Friday, February 5, 2010

Nostalgia In The 70s - A Vintage Fashion Of Looking Back At More Vintage Fashion

The 1970s started the disco craze, shoulder length hair (remember that Bill Clinton facial hair picture?), polyester suits, and the ubiquitous smiley face. It was the decade that saw the hippie style, the 'streaker' and the romantic, and the strange fad of walking down the street naked!

But it was also a decade when people looked 40 years back into the 1920s and 30s and pined for what might have been. Those were some of the worst years in American history, with the Prohibition, the Great Depression and the Second World War. But the 70s had their Vietnam, and people just wanted to turn the clock back to times they felt might have been better. And they went for the 20s and 30s because they had visual representation of these years, unlike any other day or age, in the silent era movies.

This is the famous “Nostalgia” of the late 60s and the 70s.

When you look 40 years back to the days of your grandparents and parents, you ignore the pain and suffering they might have faced and just focus on the good times you "imagine" that they might have had. This is basic romanticism, and no other era saw this more manifest than in 1967 when Bonny and Clyde came out and Theodore Runkle did the clothes.

They were just sensational, and people just loved the trim, petite Bonnie Parker with the perfect beret and the long skirts. Who cared if she was the nastiest woman to come out of the 1920s with guns blazing that did some of the ugliest crimes of the century? She was sophisticated, she had fire and a good deal of ice; and she was from an era which people just loved to romanticize about.

A 1971 Life Magazine article summed up the mood of the era in a piece called "Nostalgia." The cover showed Rita Hayworth, Ruby Keeler, Paulette Duval, Myrna Loy, Joan Crawford, Betty Garble, 6 silent era actresses, in a heart shape. The article talked about the 1970s revival of the famous 1925 musical "No, No, Nanette," which was a Caesar-Harbach hit from the 1920s that saw 655 Broadway performances.

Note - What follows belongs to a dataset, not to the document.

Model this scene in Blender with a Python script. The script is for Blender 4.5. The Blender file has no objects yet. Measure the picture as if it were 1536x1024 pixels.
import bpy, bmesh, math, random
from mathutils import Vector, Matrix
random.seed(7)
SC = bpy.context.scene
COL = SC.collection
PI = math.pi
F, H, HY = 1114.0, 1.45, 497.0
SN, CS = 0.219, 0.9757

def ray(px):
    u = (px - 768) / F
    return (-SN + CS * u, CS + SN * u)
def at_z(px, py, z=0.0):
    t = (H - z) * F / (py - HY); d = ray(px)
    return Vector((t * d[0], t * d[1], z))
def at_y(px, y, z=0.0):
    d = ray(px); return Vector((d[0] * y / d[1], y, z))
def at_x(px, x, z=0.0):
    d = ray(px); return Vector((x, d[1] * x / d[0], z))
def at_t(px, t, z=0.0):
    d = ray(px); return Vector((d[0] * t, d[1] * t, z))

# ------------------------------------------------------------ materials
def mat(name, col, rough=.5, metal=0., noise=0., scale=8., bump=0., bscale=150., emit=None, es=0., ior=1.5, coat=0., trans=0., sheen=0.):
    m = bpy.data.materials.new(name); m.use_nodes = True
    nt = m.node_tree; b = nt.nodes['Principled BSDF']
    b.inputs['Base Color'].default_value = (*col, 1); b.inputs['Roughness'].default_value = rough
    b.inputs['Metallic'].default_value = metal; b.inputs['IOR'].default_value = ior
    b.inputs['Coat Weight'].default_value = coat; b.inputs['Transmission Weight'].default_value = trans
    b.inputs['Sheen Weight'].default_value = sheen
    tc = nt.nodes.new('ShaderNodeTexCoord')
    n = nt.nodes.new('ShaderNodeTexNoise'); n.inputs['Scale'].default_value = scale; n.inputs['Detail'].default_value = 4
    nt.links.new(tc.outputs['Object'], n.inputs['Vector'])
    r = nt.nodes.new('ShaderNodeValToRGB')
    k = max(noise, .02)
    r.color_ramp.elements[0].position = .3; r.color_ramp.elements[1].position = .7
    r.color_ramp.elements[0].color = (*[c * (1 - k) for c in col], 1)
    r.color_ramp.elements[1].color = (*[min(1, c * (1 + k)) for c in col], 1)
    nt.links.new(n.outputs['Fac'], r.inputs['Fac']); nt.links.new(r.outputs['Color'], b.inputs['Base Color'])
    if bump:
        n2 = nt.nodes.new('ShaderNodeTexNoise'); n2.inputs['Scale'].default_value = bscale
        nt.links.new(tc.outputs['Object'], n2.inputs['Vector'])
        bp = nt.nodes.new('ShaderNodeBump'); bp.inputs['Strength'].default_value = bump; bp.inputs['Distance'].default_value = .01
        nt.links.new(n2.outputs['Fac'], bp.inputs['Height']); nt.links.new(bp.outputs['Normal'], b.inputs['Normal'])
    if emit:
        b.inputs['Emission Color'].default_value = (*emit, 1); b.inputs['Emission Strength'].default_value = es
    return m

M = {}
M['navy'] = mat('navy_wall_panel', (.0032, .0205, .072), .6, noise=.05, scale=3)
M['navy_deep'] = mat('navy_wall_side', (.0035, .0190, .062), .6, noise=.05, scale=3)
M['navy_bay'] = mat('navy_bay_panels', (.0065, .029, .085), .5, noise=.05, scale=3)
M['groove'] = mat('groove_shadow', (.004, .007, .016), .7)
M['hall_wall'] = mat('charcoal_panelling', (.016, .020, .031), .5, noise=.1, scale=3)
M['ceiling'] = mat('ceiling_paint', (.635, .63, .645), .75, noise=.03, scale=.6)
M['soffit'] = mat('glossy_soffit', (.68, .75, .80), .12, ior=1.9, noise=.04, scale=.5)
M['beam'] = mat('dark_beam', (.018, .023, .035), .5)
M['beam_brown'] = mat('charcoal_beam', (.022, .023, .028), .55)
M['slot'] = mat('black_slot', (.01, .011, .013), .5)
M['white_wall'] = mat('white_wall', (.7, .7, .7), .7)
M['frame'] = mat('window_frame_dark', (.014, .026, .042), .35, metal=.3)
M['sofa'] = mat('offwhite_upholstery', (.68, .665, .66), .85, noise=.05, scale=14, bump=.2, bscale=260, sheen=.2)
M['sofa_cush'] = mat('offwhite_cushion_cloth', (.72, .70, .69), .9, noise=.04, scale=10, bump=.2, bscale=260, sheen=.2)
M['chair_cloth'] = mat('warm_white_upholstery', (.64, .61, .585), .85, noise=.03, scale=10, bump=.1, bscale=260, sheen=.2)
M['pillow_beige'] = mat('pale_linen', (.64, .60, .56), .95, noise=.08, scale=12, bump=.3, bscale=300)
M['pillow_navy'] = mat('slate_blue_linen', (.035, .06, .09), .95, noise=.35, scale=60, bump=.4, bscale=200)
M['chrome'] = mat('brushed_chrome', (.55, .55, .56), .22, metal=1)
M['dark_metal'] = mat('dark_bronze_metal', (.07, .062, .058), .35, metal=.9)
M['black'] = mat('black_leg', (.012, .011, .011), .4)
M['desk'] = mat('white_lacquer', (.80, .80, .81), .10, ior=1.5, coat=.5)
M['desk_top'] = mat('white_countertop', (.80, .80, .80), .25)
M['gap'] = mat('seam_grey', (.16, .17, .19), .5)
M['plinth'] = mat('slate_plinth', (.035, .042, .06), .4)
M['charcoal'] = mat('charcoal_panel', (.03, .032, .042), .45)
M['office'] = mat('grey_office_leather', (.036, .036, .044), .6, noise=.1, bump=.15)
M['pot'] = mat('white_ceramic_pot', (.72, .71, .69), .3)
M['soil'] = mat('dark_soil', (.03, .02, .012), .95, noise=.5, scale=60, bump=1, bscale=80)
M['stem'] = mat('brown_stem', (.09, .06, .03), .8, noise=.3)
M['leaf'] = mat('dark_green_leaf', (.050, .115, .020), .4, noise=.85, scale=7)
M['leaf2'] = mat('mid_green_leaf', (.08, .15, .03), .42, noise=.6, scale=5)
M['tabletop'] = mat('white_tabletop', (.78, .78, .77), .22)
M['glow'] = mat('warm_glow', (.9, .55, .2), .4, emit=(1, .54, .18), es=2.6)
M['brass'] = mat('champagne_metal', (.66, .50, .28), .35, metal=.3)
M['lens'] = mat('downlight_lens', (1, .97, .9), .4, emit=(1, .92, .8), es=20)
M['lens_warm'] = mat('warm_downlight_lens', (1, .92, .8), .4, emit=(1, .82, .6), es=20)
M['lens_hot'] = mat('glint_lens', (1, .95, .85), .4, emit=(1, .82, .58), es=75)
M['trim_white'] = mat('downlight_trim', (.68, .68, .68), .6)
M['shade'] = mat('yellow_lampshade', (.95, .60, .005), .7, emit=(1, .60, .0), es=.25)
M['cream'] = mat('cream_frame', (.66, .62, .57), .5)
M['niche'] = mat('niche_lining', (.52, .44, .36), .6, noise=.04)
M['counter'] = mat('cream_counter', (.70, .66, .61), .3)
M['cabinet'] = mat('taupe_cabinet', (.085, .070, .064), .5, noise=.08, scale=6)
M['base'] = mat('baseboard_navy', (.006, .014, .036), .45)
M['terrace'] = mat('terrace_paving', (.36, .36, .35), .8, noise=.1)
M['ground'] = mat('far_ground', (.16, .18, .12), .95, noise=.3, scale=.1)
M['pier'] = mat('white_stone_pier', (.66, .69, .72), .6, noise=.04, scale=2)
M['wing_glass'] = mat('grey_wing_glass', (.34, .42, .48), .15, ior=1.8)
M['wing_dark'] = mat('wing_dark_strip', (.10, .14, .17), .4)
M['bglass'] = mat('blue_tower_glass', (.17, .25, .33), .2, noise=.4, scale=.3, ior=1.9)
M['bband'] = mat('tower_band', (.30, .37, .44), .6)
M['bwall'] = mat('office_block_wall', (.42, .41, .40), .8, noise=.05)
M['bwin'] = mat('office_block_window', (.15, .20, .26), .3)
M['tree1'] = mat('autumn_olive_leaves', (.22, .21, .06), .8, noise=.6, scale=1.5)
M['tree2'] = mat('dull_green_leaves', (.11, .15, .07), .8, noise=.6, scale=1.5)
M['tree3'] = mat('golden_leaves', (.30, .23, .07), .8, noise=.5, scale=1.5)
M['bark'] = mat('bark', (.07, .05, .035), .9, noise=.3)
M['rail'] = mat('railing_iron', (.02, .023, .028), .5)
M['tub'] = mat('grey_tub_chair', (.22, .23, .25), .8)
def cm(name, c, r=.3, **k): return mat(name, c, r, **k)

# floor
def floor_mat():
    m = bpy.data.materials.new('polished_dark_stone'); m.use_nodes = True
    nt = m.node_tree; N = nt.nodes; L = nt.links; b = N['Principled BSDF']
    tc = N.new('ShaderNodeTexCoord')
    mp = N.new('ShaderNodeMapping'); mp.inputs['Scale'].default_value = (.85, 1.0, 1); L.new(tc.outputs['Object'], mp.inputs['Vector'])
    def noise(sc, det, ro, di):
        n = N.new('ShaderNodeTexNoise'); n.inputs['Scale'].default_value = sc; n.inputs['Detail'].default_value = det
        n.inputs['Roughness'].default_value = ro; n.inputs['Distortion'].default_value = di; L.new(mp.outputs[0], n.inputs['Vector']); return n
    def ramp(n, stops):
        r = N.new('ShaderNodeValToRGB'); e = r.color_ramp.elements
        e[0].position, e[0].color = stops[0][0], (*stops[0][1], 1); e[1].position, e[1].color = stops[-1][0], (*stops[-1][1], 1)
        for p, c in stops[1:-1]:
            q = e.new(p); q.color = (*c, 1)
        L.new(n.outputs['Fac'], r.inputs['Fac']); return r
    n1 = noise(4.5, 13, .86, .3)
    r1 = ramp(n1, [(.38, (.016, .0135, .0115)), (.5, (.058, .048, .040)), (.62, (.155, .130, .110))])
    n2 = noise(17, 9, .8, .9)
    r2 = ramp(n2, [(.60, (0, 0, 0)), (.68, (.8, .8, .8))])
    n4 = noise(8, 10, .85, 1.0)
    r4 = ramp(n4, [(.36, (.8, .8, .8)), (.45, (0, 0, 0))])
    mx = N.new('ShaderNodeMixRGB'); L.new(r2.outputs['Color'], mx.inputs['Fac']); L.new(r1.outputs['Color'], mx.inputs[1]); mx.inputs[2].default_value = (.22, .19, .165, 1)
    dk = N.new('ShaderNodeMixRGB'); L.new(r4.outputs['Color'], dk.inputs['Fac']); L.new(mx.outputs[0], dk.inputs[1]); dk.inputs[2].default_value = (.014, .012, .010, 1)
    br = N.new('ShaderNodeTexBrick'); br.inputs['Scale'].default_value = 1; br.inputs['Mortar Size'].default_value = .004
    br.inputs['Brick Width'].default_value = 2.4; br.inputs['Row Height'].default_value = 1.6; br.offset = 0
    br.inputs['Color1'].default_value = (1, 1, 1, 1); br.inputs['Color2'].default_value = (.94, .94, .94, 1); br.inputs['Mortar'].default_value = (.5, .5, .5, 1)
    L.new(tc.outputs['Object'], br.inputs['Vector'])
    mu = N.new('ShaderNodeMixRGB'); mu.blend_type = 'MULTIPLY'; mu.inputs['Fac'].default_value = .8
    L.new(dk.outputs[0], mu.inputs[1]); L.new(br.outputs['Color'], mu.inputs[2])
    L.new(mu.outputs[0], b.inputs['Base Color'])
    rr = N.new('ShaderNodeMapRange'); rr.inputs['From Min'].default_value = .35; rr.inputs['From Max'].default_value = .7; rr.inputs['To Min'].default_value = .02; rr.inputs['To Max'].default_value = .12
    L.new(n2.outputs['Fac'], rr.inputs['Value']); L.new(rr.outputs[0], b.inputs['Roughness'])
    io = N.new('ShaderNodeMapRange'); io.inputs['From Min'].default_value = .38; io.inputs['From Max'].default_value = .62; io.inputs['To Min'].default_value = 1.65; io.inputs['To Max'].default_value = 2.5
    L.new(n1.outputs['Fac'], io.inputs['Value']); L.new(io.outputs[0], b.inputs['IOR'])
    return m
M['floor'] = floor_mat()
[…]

The 1971 Broadway revival was directed by Busby Berkeley, and legends like Ruby Keeler, Helen Gallagher and others came out of retirement and were featured in it. The musical sparked a great interest in the costume of the 20s and 30s, and almost single handedly produced the Vintage clothing market.

Boutiques like Mr. John revived old classics like the fedora. The hat was wildly popular in the 70s. There were cut-jersey gowns from Halston, like the ones movie stars used to wear in the 30s. These, too, became highly popular.
It was a wonderful era. People were throwing away the gloom of the wars, and trying out a mod approach.

But even while they were doing that, they were discovering inspiration in the fashion of days gone by. Bell bottoms, hot pants, gypsy dresses and t-shirts - the fashion statements of the 1970s - can all be traced back to this nostalgic view of the 1920s, and to some latter day adaptations of things our great grandmas would readily recognize as their own.